SALGA submitted that a complete ban is necessary to depoliticise and professionalise local government, and improve service delivery. The Minister supported SALGA’s arguments and submitted that the complete ban was a legitimate government instrument to stabilise and professionalise the local government sector, and ensure improved service delivery. The prohibition for municipal staff to hold political party positions was, therefore, rational and constitute a justifiable limitation in terms of section 36(1) of the Constitution, so SALGA and the Minister argued.

The Court had to determine whether the limitation of political rights was directly linked to the purpose which the Amendment Act sought to achieve, which is to depoliticise and professionalise local government, and improve service delivery. After assessing the facts and relevant legal provisions, the Court decided that the blanket limitation of political rights for all municipal staff was not justified as it could not be linked to the intended purpose. The Court stated the Minister and SALGA failed to provide the necessary evidence in support of their submissions that there was in deed a relationship between the limitation and the intended purpose. However, the Court ruled that the limitation of political rights is justifiable for senior municipal managers, as they exercise decision making power. The Court, thus, declared the blanket limitation of political rights for all municipal staff unconstitutional and invalid. To remedy this defect, the Court directed that the word “staff member” in section 71B be replaced with the phrases “municipal manager and manager directly accountable to the municipal manager’ so that this provision could bind only senior municipal managers. Given that this an order of invalidity, it must be confirmed by the Constitutional Court before it can be implemented.

With this judgment the debate around limiting political rights of municipal officials is far from being settled. Given the challenges facing the local government sector, it is difficult to fault the government and SALGA for pushing for the extension of the limitation of political rights to all municipal employees. As stated above, many of the challenges being experienced in local government can be linked to political interference in municipal administration. It maybe artificial to suggest that staff below the senior management don’t take decisions because some of them do especially in large cities. In addition, it isa not only about whether a staff member takes decisions or not but also about the extent of influence that a municipal official has on those that takes decisions.
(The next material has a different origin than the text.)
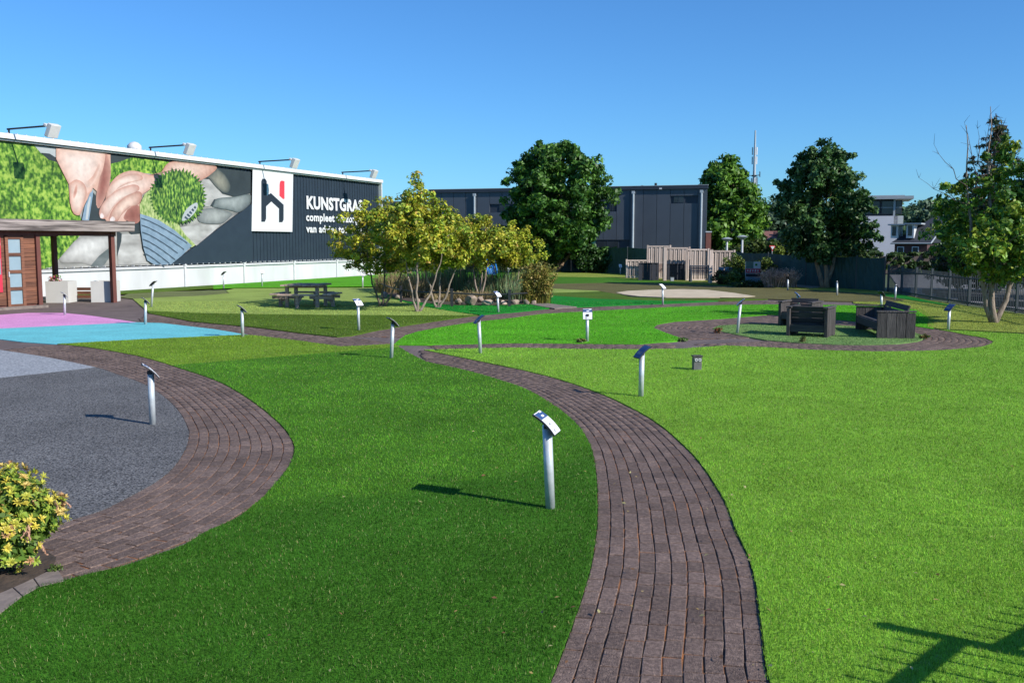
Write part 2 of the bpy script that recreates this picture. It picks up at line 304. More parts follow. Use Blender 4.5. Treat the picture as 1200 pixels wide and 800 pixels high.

The Court was not convinced by the evidence submitted by SALGA in its call for a blanket ban. The Dullah Omar Institute conducted research on this topic back in 2009 which SALGA and other stakeholders are encouraged to consider. In the end, the Court is of the view that the ban should be limited to senior managers, as provided by the 2011 Amendment Act, as they exercise the most significant decision-making powers. As for the rest of the staff, any unregulated interference, political or otherwise, should be dealt with using the usual disciplinary processes, in terms of the Code of Conduct for Staff. The Bulletin will monitor this case and provide an update once it has been decided by the Constitutional Court.